Lumine - a collection of finely orchestrated and meticulously arranged electronic music - is strictly a success because of the work put into it by its creator.
"Zeal 1994," for example, is a song that only works because of how impeccably arranged it is. The track's introduction is reminiscent of Oneohtrix Point Never in how expertly it utilizes layering, in how it somehow bridges two melodic ideas that one wouldn't ever think of linking together. The song introduces stuttering drums that give it more of a body, and the beat becomes more and more complex as it goes along. Then it fades out - a vocal sample screams out, alone. Then "Zeal" really comes in, a wonky, glitched-out breakdown that'd make Will Wiesenfeld himself swoon. The song itself merges so many disparate musical ideas in one fell swoop - it reintegrates sounds that previously had been divided and disconnected, isolated and utilized by very particular artists. And that's why this song perfectly encapsulates the value of a record like
Lumine - it shows that you really can fuse all your favorite styles together into a cohesive album, and that you can make something bound to leave a deeply lasting and satisfying impact on its listeners.
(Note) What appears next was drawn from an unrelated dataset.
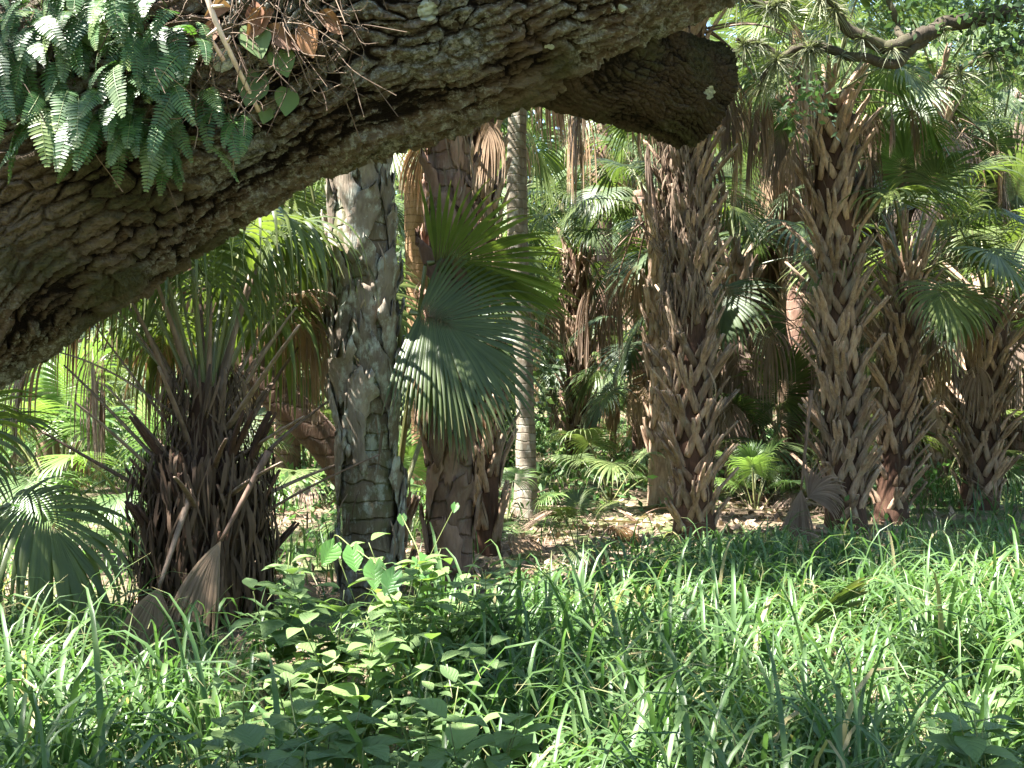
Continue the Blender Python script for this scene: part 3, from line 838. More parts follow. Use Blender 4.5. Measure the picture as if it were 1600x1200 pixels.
# ---- smooth pale trunk, thin orange trunk, leaning trunk
h_palm, Zh, pH = palm('smooth pale ringed trunk standing straight between the fan leaves and dark palm', 821, 803, 6.2, .125, (814, 190))
zz = np.linspace(-.2, 6.2, 30); pH = ((zz, np.interp(zz, *pH[0]) + .035 * np.sin(zz * 1.15 + .6) - .02), (zz, .03 * np.sin(zz * .9)))
_, (V, Q, T) = trunk_core(6.2, .108, pH, 24, .35, 14, .10)
m = Mesh(); m.add(V, Q, T); m.build('trunk', M['pale_trunk'], h_palm)
crown_fronds(h_palm, 6.2, 11, 1.1, rng, xy=topxy(pH, 6.2)); dead_fronds(h_palm, 6.0, 5, 1.2, rng, topxy(pH, 6))
i_palm, Zi, pI = palm('thin orange brown trunk behind the gap left of the reddish trunk', 662, 785, 4.2, .12, (646, 280))
_, (V, Q, T) = trunk_core(4.2, .125, pI, 24, .2, 15, .05)
m = Mesh(); m.add(V, Q, T); m.build('trunk', M['orange_trunk'], i_palm)
crown_fronds(i_palm, 4.2, 9, .8, rng, xy=topxy(pI, 4.2))

lp = [(592, 880, 9.3), (575, 808, 9.3), (540, 735, 9.25), (490, 672, 9.2), (430, 612, 9.2), (350, 520, 9.2), (290, 430, 9.2), (250, 330, 9.2)]
lpts = spline([A3(at(*q)) for q in lp], 60)
l_palm = thing('palm_tree', 'leaning brown trunk slanting up to the left behind the thick grey trunk', 'palm', (lpts[0][0], lpts[0][1], 0), 'cabbage palms of the grove')
m = Mesh(); V, Q, T = tube(rel(lpts, l_palm), .145, 28, True, .07, 3); m.add(V, Q, T, var=.12)
kk = random.Random(3)
m.build('trunk', M['red_trunk'], l_palm)
q = rel(lpts[-1:], l_palm)[0]
crown_fronds(l_palm, q[2], 14, 1.0, rng, xy=(q[0], q[1]), elo=-10)
dead_fronds(l_palm, q[2], 4, 1.0, rng, (q[0], q[1]))

# ---- the squat bristling palm at the left
rngP = random.Random(21)
s_palm, Zs, pS = palm('squat bristling palm with long bare brown leaf stalks and dark shaggy skirt', 322, 975, 1.5, .27, None)
zc = np.linspace(-.15, 1.45, 22); V, Q, T = tube(np.stack([0 * zc, 0 * zc, zc], -1), np.interp(zc, [-.2, .3, .7, 1.0, 1.45], [.26, .27, .24, .15, .05]), 28, True, .12, 17)
m = Mesh(); m.add(V, Q, T, var=.2); m.build('trunk', M['core'], s_palm)
m = Mesh(); boots(m, .85, .02, .25, rngP, 55, (.08, .24), (.25, .5), .028, .3, broken=.5); m.build('leaf_bases', M['core'], s_palm)
m = Mesh(); thatch(m, .15, 1.05, .27, 1100, rngP, (.15, .5), wd=(.004, .014), out=.16); thatch(m, .9, 1.55, .15, 520, rngP, (.08, .35), wd=(.003, .010), out=.16); m.build('skirt', M['dark_fibre'], s_palm)
def rod(parent, name, p0, d0, L, w0, w1, mat, rngx, sag=.15, var=.5):
    p = A3(p0); d = nrm(A3(d0)); P = [p]
    for q in range(8):
        p = p + d * L / 8; d = nrm(d + np.array([0, 0, -sag * L / 8])); P.append(p)
    P = np.array(P); t, s, n = frames(P)
    V, Q = strip(P, s, n, np.linspace(w0, w1, 9), np.linspace(w0 * .45, w1 * .5, 9))
    m = Mesh(); m.add(V, Q, var=var); return m.build(name, mat, parent)
for q in range(30):
    a = q * 137.5 + rngP.uniform(-25, 25); f = (q + .5) / 30
    el = 22 + 54 * f + rngP.uniform(-14, 14); z = .55 + .85 * f
    L = rngP.uniform(.6, 1.10) if f < .7 else rngP.uniform(.7, 1.0)
    d = dirv(el, a); rr = .23 - .17 * f
    rod(s_palm, 'leaf_stalk', (rr * math.cos(R(a)), rr * math.sin(R(a)), z), d, L, .023, .008, M['petiole_dry'], rngP, rngP.uniform(-.1, .5), rngP.uniform(.0, .9))
# living crown: stalks rise above, long strips hang down
def hero(parent, p0, hub, blade, nseg=44, mats=None, name='frond', roll=None, sag=0.0, **kw):
    """frond from p0 to hub (world points), blade continuing along the same line"""
    p0 = Vector(p0); hub = Vector(hub); d = hub - p0
    n0 = roll if roll is not None else upn(d)
    f = fan(d.normalized(), n0, d.length, blade, nseg, sag=sag, base=tuple(p0 - parent.location), **kw)
    return f.build(name, mats or FM, parent)
top = Vector(s_palm.location) + Vector((0, 0, 1.35))
for q, (a, el) in enumerate(((95, 82), (200, 80), (170, 66), (230, 72), (140, 60), (60, 72), (100, 58), (25, 74), (190, 52), (75, 50), (120, 44), (265, 80), (345, 78))):
    d = dirv(el, a + rngP.uniform(-8, 8)); L = rngP.uniform(.85, 1.1)
    fm = fan(d, upn(d), L, rngP.uniform(.80, 1.0), 38, 125, 2.2, .4, 2.2, .25, .1, .28, 300 + q, 4.2, pw=.016, base=(.07 * d.x, .07 * d.y, 1.25))
    fm.build('frond', FM, s_palm)
for q, (a, e, L) in enumerate(((165, 62, 1.05), (190, 40, .9), (48, 62, 1.0), (60, 52, .95), (120, 45, 1.0))):
    d = dirv(e, a)
    fan(d, upn(d), L, .8, 30, 100, 3.0, .3, 2.0, .8, .1, .28, 330 + q, 4.5, .85, pw=.012, base=(.1 * d.x, .1 * d.y, 1.15), wob=.3).build('dead_frond', DM, s_palm)
# two dead leaves fallen against the skirt, stalks up
for nm, hubp, tip_, foot, lab in (('fallen_frond', (497 / 2, 0, 0), None, None, ''),):
    pass
def leaning_dead(label, top_px, hub_px, Z0, Z1, blade, sp, seed):
    p0 = at(*top_px, Z0); hb = at(*hub_px, Z1)
    o = thing('dead_palm_leaf', label, 'dead leaf', (hb.x, hb.y, hb.z), 'dead palm leaves fallen at the trunks')
    f = fan(hb - p0, Vector((0, -1, .3)), (hb - p0).length, blade, 30, sp, .3, .15, .2, 0, .05, .5, seed, .5, .35, pw=.014, base=tuple(p0 - hb), wob=.15)
    f.build('blade', DM, o)
    return o
leaning_dead('pale dead palm leaf with thin stalk propped on the left foot of the squat palm', (300, 765), (248, 918), 6.55, 6.25, .42, 50, 401)
leaning_dead('dead folded palm leaf with bleached stalk leaning on the front of the squat palm', (420, 705), (345, 845), 6.35, 6.2, .58, 30, 402)
leaning_dead('grey dead palm leaf hanging at the foot left of the tallest boot-covered palm', (1268, 610), (1252, 765), 10.3, 10.2, .62, 34, 403)
leaning_dead('brown dead fan spread on the ground left of the tallest boot-covered palm', (1235, 800), (1262, 778), 10.35, 10.3, .35, 70, 404)

# ---- young palm behind the grey trunk: its two big fans fill the middle
yx, yZ = at(612, 700, 8.35).x, 8.35
young = thing('young_palm', 'young palm behind the grey trunk holding two big dark green fans', 'palm', (yx, yZ, 0), 'young palms of the understory')
m = Mesh(); V, Q, T = tube([(0, 0, -.1), (0, 0, .3), (.0, 0, .5)], [.12, .1, .06], 16, True, .1); m.add(V, Q, T); boots(m, .45, .02, .1, rngP, 40, (.05, .1), (.2, .3), .025, .3); m.build('trunk', M['boot'], young)
hero(young, (yx, yZ, .4), at(626, 492, 7.5), .02, 4, spread=10, name='leaf_stalk')
hb = at(640, 487, 7.42)
fan((.93, -.16, -.22), Vector((.10, -.84, .50)), .06, .95, 62, 92, .34, .34, .6, 0, .10, .33, 501, 1.2, base=tuple(hb - young.location), wob=.10).build('frond', FM, young)
hb = at(668, 412, 7.65)
hero(young, (yx, yZ, .4), at(664, 416, 7.66), .02, 4, spread=10, name='leaf_stalk')
fan((.97, -.10, .20), Vector((-.1, .62, .78)), .05, .90, 48, 84, .22, .30, .6, 0, .06, .52, 502, .8, base=tuple(hb - young.location), wob=.08).build('frond', FM, young)
hb = at(655, 530, 7.75)
hero(young, (yx, yZ, .4), at(652, 532, 7.76), .02, 4, spread=10, name='leaf_stalk')
fan((.78, -.20, -.58), Vector((.25, -.55, .70)), .05, .80, 44, 96, .6, .34, .8, 0, .10, .40, 506, 1.6, base=tuple(hb - young.location), wob=.12).build('frond', FM, young)
hero(young, (yx, yZ, .4), at(560, 480, 8.9), .9, seed=503, droop=1.0, costa=.3)
hero(young, (yx, yZ, .4), at(700, 560, 9.0), .9, seed=504, droop=1.4, costa=.3)
hero(young, (yx, yZ, .35), at(480, 420, 8.5), .85, 34, DM, 'dead_frond', seed=505, droop=2.0, collapse=.75, tipdroop=3, wob=.3)

# ---- palm off the left edge: one big drooping fan comes into view
lx = thing('young_palm', 'young palm at the left edge with one big dark drooping fan', 'palm', (at(-150, 600, 6.2).x, 6.2, 0), 'young palms of the understory')
m = Mesh(); V, Q, T = tube([(0, 0, -.1), (0, 0, .3), (.0, 0, .5)], [.12, .1, .06], 16, True, .1); m.add(V, Q, T); boots(m, .45, .02, .1, rngP, 40, (.05, .1), (.2, .3), .025, .3); m.build('trunk', M['boot'], lx)
hb = at(8, 790, 5.9)
hero(lx, Vector(lx.location) + Vector((0, 0, .4)), hb, .02, 4, spread=10, name='leaf_stalk')
fan((.93, -.25, .10), Vector((-.2, -.35, .9)), .03, .82, 50, 112, 2.3, .42, 1.5, 0, .05, .42, 510, 1.6, base=tuple(hb - lx.location)).build('frond', FM, lx)
for q, (e, a) in enumerate(((70, 80), (60, 170), (55, 250), (75, 320), (45, 130))):
    d = dirv(e, a); fan(d, upn(d), .7, .8, 40, 125, 1.2, .3, 1.2, .4, .1, .42, 520 + q, 1.6, base=(0, 0, .4)).build('frond', FM, lx)
d = dirv(5, -25); fan(d, upn(d), .35, .7, 30, 110, 2.0, .3, 2.0, 1.0, .1, .36, 528, 3.0, .8, base=(0, 0, .35), wob=.3).build('dead_frond', DM, lx)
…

Listeners will have all sorts of different opinions on this record, which is one of the most exciting things about this release - I'm looking forward to being part of those discussions as well. Different personality types will surely be drawn to different components of the album, and that since it covers to many different facets of the emotional spectrum, I don't believe there will be any unified concensus about its greatest moments. But
Lumine is consistent about one thing - it functions on optimism, caffeinated and unbridled. Its final two tracks, the title track and "Polestar" take up the same emotional space on the record - they serve as the high-speed train ride back into town. I see these tracks as the dash at the end of a marathon, as an attempt to drive home as many positive feelings as possible - and it could more easily be called cheesy if they hadn't been preceded, quite literally, by a recorded sample of Brahms' Requiem at the beginning of "Lumine." The serenity of the sample is what allows the ending of this album to be as unabashedly sappy as it is. I'd argue that this is what makes
Lumine work so well, the fact that it embraces all of these extreme emotions instead of trying to dilute them.
Producing music is a stellar way to blow off steam - it is a way to make music that perfectly typifies what you have been feeling, or it can even be a way to show others what you desire to feel. And if
Lumine is a case of the latter, then something tells me this album is bansheebeat's way of isolating joy, of catching it in a jar and observing it so others can too.